_DATA BLOCK:_
┏━━

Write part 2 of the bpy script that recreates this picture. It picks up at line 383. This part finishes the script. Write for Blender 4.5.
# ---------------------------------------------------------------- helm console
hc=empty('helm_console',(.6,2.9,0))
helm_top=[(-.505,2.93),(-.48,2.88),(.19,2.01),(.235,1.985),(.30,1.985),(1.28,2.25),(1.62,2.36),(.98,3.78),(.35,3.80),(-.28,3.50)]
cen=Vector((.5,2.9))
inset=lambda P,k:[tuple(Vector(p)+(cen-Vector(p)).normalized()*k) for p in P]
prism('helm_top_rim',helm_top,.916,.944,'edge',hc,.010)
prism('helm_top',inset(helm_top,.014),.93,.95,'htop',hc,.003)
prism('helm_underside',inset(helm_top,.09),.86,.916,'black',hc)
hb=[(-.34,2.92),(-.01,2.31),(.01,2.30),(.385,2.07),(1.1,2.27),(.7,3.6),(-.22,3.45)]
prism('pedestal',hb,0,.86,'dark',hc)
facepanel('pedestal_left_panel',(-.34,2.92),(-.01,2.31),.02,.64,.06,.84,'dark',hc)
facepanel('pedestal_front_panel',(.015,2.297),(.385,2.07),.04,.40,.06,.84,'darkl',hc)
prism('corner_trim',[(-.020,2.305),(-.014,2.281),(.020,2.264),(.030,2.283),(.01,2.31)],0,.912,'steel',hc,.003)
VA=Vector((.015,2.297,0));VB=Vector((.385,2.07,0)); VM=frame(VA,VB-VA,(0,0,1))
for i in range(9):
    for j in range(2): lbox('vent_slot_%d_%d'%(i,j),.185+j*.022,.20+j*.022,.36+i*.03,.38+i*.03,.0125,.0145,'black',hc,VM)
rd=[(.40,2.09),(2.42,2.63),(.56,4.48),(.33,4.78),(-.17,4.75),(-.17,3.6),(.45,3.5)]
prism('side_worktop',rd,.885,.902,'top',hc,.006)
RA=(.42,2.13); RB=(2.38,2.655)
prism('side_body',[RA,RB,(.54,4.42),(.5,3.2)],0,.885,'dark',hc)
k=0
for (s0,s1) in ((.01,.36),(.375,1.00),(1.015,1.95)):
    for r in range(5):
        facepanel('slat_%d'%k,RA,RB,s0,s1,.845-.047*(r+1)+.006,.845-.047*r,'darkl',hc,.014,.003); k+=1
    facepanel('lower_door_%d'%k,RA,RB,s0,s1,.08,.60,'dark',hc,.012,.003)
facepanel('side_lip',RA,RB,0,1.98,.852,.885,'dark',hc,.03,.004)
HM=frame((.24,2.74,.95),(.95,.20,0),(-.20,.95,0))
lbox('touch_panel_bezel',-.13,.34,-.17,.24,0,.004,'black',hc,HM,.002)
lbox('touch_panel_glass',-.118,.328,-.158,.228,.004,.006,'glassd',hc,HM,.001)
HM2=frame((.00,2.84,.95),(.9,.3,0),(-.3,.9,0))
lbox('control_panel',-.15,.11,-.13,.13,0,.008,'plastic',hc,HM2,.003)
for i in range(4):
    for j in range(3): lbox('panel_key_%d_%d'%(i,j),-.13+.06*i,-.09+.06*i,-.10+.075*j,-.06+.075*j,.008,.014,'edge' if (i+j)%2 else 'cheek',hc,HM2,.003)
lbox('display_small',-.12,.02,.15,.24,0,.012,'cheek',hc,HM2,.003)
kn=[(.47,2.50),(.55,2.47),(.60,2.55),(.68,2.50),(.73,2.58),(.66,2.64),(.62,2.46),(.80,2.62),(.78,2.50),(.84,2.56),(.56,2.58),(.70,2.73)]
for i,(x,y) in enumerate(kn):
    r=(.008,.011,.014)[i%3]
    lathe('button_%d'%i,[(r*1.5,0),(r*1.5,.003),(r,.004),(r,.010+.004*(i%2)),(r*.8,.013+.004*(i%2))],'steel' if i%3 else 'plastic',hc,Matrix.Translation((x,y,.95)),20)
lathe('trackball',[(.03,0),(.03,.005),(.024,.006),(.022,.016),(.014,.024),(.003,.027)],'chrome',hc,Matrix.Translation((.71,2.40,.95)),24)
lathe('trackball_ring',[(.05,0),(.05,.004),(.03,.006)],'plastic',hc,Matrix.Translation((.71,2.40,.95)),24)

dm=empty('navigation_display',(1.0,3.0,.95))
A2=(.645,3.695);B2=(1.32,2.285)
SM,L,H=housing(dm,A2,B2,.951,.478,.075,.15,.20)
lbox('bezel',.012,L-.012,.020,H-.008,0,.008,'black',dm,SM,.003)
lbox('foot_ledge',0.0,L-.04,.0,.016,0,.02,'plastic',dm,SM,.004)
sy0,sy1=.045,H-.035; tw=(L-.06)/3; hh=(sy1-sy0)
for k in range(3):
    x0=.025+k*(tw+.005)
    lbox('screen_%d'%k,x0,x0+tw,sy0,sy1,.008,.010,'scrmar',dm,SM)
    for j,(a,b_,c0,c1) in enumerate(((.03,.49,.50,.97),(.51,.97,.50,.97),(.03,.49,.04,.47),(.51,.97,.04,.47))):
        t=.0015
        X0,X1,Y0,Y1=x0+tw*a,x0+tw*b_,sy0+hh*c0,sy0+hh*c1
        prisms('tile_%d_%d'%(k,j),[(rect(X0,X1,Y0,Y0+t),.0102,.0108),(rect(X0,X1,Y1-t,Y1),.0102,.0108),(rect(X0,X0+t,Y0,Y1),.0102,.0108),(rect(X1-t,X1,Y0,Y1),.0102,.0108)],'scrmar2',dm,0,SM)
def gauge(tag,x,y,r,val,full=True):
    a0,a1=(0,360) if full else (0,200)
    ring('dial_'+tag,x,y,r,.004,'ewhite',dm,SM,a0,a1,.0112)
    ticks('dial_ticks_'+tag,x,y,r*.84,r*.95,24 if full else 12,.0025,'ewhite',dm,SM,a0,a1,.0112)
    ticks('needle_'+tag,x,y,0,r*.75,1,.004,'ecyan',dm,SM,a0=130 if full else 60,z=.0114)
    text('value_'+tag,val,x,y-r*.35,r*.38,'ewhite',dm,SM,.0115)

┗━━

_EXERCISE INSTRUCTIONS:_
All of the data shown above must be copied exactly.

_OUTPUT:_
Write part 2 of the bpy script that recreates this picture. It picks up at line 383. This part finishes the script. Write for Blender 4.5.
# ---------------------------------------------------------------- helm console
hc=empty('helm_console',(.6,2.9,0))
helm_top=[(-.505,2.93),(-.48,2.88),(.19,2.01),(.235,1.985),(.30,1.985),(1.28,2.25),(1.62,2.36),(.98,3.78),(.35,3.80),(-.28,3.50)]
cen=Vector((.5,2.9))
inset=lambda P,k:[tuple(Vector(p)+(cen-Vector(p)).normalized()*k) for p in P]
prism('helm_top_rim',helm_top,.916,.944,'edge',hc,.010)
prism('helm_top',inset(helm_top,.014),.93,.95,'htop',hc,.003)
prism('helm_underside',inset(helm_top,.09),.86,.916,'black',hc)
hb=[(-.34,2.92),(-.01,2.31),(.01,2.30),(.385,2.07),(1.1,2.27),(.7,3.6),(-.22,3.45)]
prism('pedestal',hb,0,.86,'dark',hc)
facepanel('pedestal_left_panel',(-.34,2.92),(-.01,2.31),.02,.64,.06,.84,'dark',hc)
facepanel('pedestal_front_panel',(.015,2.297),(.385,2.07),.04,.40,.06,.84,'darkl',hc)
prism('corner_trim',[(-.020,2.305),(-.014,2.281),(.020,2.264),(.030,2.283),(.01,2.31)],0,.912,'steel',hc,.003)
VA=Vector((.015,2.297,0));VB=Vector((.385,2.07,0)); VM=frame(VA,VB-VA,(0,0,1))
for i in range(9):
    for j in range(2): lbox('vent_slot_%d_%d'%(i,j),.185+j*.022,.20+j*.022,.36+i*.03,.38+i*.03,.0125,.0145,'black',hc,VM)
rd=[(.40,2.09),(2.42,2.63),(.56,4.48),(.33,4.78),(-.17,4.75),(-.17,3.6),(.45,3.5)]
prism('side_worktop',rd,.885,.902,'top',hc,.006)
RA=(.42,2.13); RB=(2.38,2.655)
prism('side_body',[RA,RB,(.54,4.42),(.5,3.2)],0,.885,'dark',hc)
k=0
for (s0,s1) in ((.01,.36),(.375,1.00),(1.015,1.95)):
    for r in range(5):
        facepanel('slat_%d'%k,RA,RB,s0,s1,.845-.047*(r+1)+.006,.845-.047*r,'darkl',hc,.014,.003); k+=1
    facepanel('lower_door_%d'%k,RA,RB,s0,s1,.08,.60,'dark',hc,.012,.003)
facepanel('side_lip',RA,RB,0,1.98,.852,.885,'dark',hc,.03,.004)
HM=frame((.24,2.74,.95),(.95,.20,0),(-.20,.95,0))
lbox('touch_panel_bezel',-.13,.34,-.17,.24,0,.004,'black',hc,HM,.002)
lbox('touch_panel_glass',-.118,.328,-.158,.228,.004,.006,'glassd',hc,HM,.001)
HM2=frame((.00,2.84,.95),(.9,.3,0),(-.3,.9,0))
lbox('control_panel',-.15,.11,-.13,.13,0,.008,'plastic',hc,HM2,.003)
for i in range(4):
    for j in range(3): lbox('panel_key_%d_%d'%(i,j),-.13+.06*i,-.09+.06*i,-.10+.075*j,-.06+.075*j,.008,.014,'edge' if (i+j)%2 else 'cheek',hc,HM2,.003)
lbox('display_small',-.12,.02,.15,.24,0,.012,'cheek',hc,HM2,.003)
kn=[(.47,2.50),(.55,2.47),(.60,2.55),(.68,2.50),(.73,2.58),(.66,2.64),(.62,2.46),(.80,2.62),(.78,2.50),(.84,2.56),(.56,2.58),(.70,2.73)]
for i,(x,y) in enumerate(kn):
    r=(.008,.011,.014)[i%3]
    lathe('button_%d'%i,[(r*1.5,0),(r*1.5,.003),(r,.004),(r,.010+.004*(i%2)),(r*.8,.013+.004*(i%2))],'steel' if i%3 else 'plastic',hc,Matrix.Translation((x,y,.95)),20)
lathe('trackball',[(.03,0),(.03,.005),(.024,.006),(.022,.016),(.014,.024),(.003,.027)],'chrome',hc,Matrix.Translation((.71,2.40,.95)),24)
lathe('trackball_ring',[(.05,0),(.05,.004),(.03,.006)],'plastic',hc,Matrix.Translation((.71,2.40,.95)),24)

dm=empty('navigation_display',(1.0,3.0,.95))
A2=(.645,3.695);B2=(1.32,2.285)
SM,L,H=housing(dm,A2,B2,.951,.478,.075,.15,.20)
lbox('bezel',.012,L-.012,.020,H-.008,0,.008,'black',dm,SM,.003)
lbox('foot_ledge',0.0,L-.04,.0,.016,0,.02,'plastic',dm,SM,.004)
sy0,sy1=.045,H-.035; tw=(L-.06)/3; hh=(sy1-sy0)
for k in range(3):
    x0=.025+k*(tw+.005)
    lbox('screen_%d'%k,x0,x0+tw,sy0,sy1,.008,.010,'scrmar',dm,SM)
    for j,(a,b_,c0,c1) in enumerate(((.03,.49,.50,.97),(.51,.97,.50,.97),(.03,.49,.04,.47),(.51,.97,.04,.47))):
        t=.0015
        X0,X1,Y0,Y1=x0+tw*a,x0+tw*b_,sy0+hh*c0,sy0+hh*c1
        prisms('tile_%d_%d'%(k,j),[(rect(X0,X1,Y0,Y0+t),.0102,.0108),(rect(X0,X1,Y1-t,Y1),.0102,.0108),(rect(X0,X0+t,Y0,Y1),.0102,.0108),(rect(X1-t,X1,Y0,Y1),.0102,.0108)],'scrmar2',dm,0,SM)
def gauge(tag,x,y,r,val,full=True):
    a0,a1=(0,360) if full else (0,200)
    ring('dial_'+tag,x,y,r,.004,'ewhite',dm,SM,a0,a1,.0112)
    ticks('dial_ticks_'+tag,x,y,r*.84,r*.95,24 if full else 12,.0025,'ewhite',dm,SM,a0,a1,.0112)
    ticks('needle_'+tag,x,y,0,r*.75,1,.004,'ecyan',dm,SM,a0=130 if full else 60,z=.0114)
    text('value_'+tag,val,x,y-r*.35,r*.38,'ewhite',dm,SM,.0115)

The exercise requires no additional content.